───── Information provided ─────
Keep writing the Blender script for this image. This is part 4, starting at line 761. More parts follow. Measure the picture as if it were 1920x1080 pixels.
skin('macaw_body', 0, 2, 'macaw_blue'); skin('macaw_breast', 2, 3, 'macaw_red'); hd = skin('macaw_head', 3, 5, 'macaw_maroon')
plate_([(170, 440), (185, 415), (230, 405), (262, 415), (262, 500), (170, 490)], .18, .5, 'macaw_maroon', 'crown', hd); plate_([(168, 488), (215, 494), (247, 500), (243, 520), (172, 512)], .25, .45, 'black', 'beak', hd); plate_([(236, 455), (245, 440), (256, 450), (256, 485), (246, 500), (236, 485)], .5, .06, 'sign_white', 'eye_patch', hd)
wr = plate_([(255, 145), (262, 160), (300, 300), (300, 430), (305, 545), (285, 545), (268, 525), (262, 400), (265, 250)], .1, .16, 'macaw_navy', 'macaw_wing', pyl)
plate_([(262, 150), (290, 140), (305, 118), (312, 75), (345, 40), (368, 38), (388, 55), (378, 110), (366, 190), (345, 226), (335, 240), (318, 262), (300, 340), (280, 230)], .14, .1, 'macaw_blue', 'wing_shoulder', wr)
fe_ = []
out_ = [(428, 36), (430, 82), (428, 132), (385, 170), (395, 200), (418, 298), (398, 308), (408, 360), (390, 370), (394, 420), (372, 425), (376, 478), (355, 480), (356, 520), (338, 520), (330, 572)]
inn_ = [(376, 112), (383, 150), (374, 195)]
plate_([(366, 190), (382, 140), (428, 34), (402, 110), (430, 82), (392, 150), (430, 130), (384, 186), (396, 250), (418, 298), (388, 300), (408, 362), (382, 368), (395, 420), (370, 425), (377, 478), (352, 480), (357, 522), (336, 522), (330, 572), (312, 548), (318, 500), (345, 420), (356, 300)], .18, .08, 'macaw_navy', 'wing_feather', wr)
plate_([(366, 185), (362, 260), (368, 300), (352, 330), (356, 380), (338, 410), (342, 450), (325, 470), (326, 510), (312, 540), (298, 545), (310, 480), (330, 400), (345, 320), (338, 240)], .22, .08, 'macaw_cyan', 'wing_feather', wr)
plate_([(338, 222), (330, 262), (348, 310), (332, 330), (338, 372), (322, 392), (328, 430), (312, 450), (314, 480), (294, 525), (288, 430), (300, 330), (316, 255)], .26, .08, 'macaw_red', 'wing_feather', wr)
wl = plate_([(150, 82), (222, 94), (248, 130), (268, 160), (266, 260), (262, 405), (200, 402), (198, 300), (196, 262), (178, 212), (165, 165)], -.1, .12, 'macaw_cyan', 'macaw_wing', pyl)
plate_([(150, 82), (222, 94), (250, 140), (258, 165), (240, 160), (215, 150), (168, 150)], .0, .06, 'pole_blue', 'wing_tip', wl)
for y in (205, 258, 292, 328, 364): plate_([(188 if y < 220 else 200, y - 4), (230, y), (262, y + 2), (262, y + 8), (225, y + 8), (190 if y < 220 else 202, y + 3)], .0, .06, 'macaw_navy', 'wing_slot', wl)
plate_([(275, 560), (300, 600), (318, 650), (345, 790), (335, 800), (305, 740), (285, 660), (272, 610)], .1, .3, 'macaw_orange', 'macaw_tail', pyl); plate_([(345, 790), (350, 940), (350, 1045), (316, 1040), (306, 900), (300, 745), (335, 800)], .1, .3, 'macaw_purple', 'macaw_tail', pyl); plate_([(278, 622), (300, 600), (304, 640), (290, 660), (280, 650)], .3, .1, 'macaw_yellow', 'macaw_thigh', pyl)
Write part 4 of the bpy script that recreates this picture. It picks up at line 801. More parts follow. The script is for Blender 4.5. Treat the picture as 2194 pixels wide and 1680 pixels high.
─────
• _Short problem_: All of the data needs to be reproduced exactly, with no line missing.

• _Solution to this exercise_:
Keep writing the Blender script for this image. This is part 4, starting at line 761. More parts follow. Measure the picture as if it were 1920x1080 pixels.
skin('macaw_body', 0, 2, 'macaw_blue'); skin('macaw_breast', 2, 3, 'macaw_red'); hd = skin('macaw_head', 3, 5, 'macaw_maroon')
plate_([(170, 440), (185, 415), (230, 405), (262, 415), (262, 500), (170, 490)], .18, .5, 'macaw_maroon', 'crown', hd); plate_([(168, 488), (215, 494), (247, 500), (243, 520), (172, 512)], .25, .45, 'black', 'beak', hd); plate_([(236, 455), (245, 440), (256, 450), (256, 485), (246, 500), (236, 485)], .5, .06, 'sign_white', 'eye_patch', hd)
wr = plate_([(255, 145), (262, 160), (300, 300), (300, 430), (305, 545), (285, 545), (268, 525), (262, 400), (265, 250)], .1, .16, 'macaw_navy', 'macaw_wing', pyl)
plate_([(262, 150), (290, 140), (305, 118), (312, 75), (345, 40), (368, 38), (388, 55), (378, 110), (366, 190), (345, 226), (335, 240), (318, 262), (300, 340), (280, 230)], .14, .1, 'macaw_blue', 'wing_shoulder', wr)
fe_ = []
out_ = [(428, 36), (430, 82), (428, 132), (385, 170), (395, 200), (418, 298), (398, 308), (408, 360), (390, 370), (394, 420), (372, 425), (376, 478), (355, 480), (356, 520), (338, 520), (330, 572)]
inn_ = [(376, 112), (383, 150), (374, 195)]
plate_([(366, 190), (382, 140), (428, 34), (402, 110), (430, 82), (392, 150), (430, 130), (384, 186), (396, 250), (418, 298), (388, 300), (408, 362), (382, 368), (395, 420), (370, 425), (377, 478), (352, 480), (357, 522), (336, 522), (330, 572), (312, 548), (318, 500), (345, 420), (356, 300)], .18, .08, 'macaw_navy', 'wing_feather', wr)
plate_([(366, 185), (362, 260), (368, 300), (352, 330), (356, 380), (338, 410), (342, 450), (325, 470), (326, 510), (312, 540), (298, 545), (310, 480), (330, 400), (345, 320), (338, 240)], .22, .08, 'macaw_cyan', 'wing_feather', wr)
plate_([(338, 222), (330, 262), (348, 310), (332, 330), (338, 372), (322, 392), (328, 430), (312, 450), (314, 480), (294, 525), (288, 430), (300, 330), (316, 255)], .26, .08, 'macaw_red', 'wing_feather', wr)
wl = plate_([(150, 82), (222, 94), (248, 130), (268, 160), (266, 260), (262, 405), (200, 402), (198, 300), (196, 262), (178, 212), (165, 165)], -.1, .12, 'macaw_cyan', 'macaw_wing', pyl)
plate_([(150, 82), (222, 94), (250, 140), (258, 165), (240, 160), (215, 150), (168, 150)], .0, .06, 'pole_blue', 'wing_tip', wl)
for y in (205, 258, 292, 328, 364): plate_([(188 if y < 220 else 200, y - 4), (230, y), (262, y + 2), (262, y + 8), (225, y + 8), (190 if y < 220 else 202, y + 3)], .0, .06, 'macaw_navy', 'wing_slot', wl)
plate_([(275, 560), (300, 600), (318, 650), (345, 790), (335, 800), (305, 740), (285, 660), (272, 610)], .1, .3, 'macaw_orange', 'macaw_tail', pyl); plate_([(345, 790), (350, 940), (350, 1045), (316, 1040), (306, 900), (300, 745), (335, 800)], .1, .3, 'macaw_purple', 'macaw_tail', pyl); plate_([(278, 622), (300, 600), (304, 640), (290, 660), (280, 650)], .3, .1, 'macaw_yellow', 'macaw_thigh', pyl)
Write part 4 of the bpy script that recreates this picture. It picks up at line 801. More parts follow. The script is for Blender 4.5. Treat the picture as 2194 pixels wide and 1680 pixels high.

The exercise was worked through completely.